Einer seiner berühmtesten Romane ist wohl die "Midaq-Gasse", Schauplatz und Held zugleich, Bild für eine bunte Gesellschaft, die sich durch das Einwirken der Außenwelt verändert. Viele seiner literarischen Texte beschränken sich auf bestimmte Stadtteile, spiegeln im Kleinen das Große. Die "Kairoer Trilogie" etwa erzählt anhand dreier Generationen einer Familie - orientiert an den "Buddenbrooks" - Veränderungen der Gesellschaft. In "Die Kinder unseres Viertels" richtete Machfus seinen kritischen Blick auf Heilslehren und zog sich damit den Zorn unterschiedlichster Religionsvertreter zu. Machfus war immer eine wichtige und glaubwürdige Stimme für Frieden, Toleranz und gegen die Ängstlichkeit, die eigene - doch immer durch fremde Einflüsse so reich gewordene! - Kultur könnte verändert werden, verloren gehen.

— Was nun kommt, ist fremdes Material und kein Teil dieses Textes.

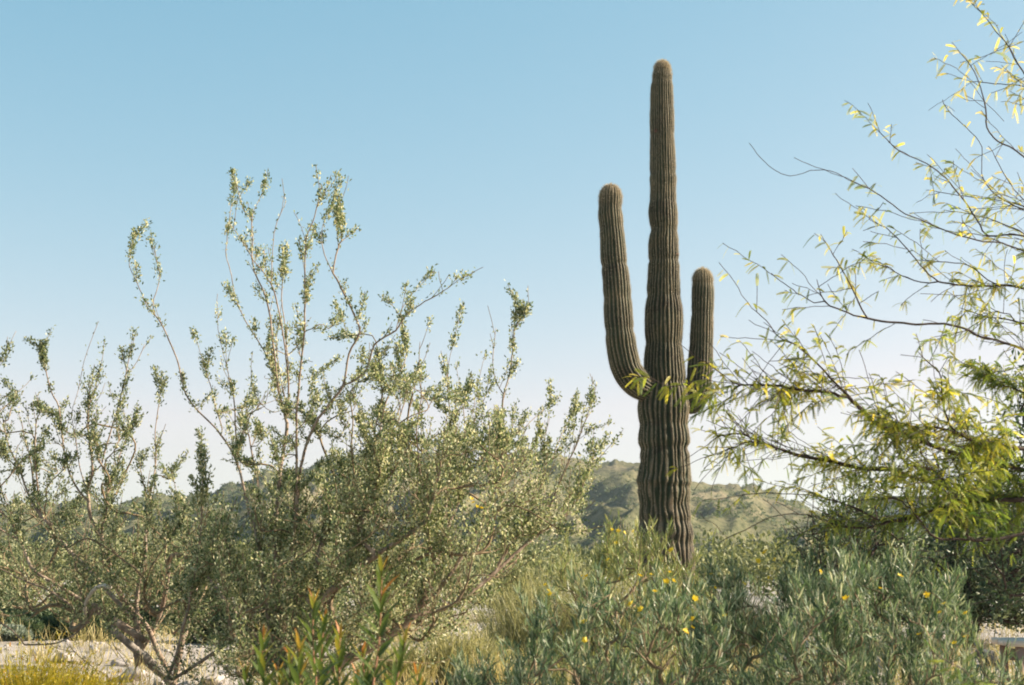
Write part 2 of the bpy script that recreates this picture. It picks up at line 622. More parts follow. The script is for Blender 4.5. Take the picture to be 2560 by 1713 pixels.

Den Stoff für seine Romane erging er sich - in den Gassen, bei den Menschen seiner Heimat. "Ich habe für alle Arten von Menschen großes Mitgefühl. Trotzdem bemühe ich mich, schlechten Menschen in meinen Romanen nicht allzuviel Bedeutung beizumessen, denn ich fühle mich unfähig, sie darzustellen. [...] Und wenn einer meiner Helden durch die Umstände und die schlechten Lebensbedingungen gewalttätig wurde, habe ich ihn nicht angeklagt, sondern, ohne es zu wollen, dennoch verteidigt. Ich kann mich nicht erinnern, jemals eine Hauptfigur meiner Romane gehaßt zu haben. Einige von ihnen habe ich verurteilt, aber ich habe sie auch geliebt, denn ohne diese Liebe hätte ich sie nicht verstehen können."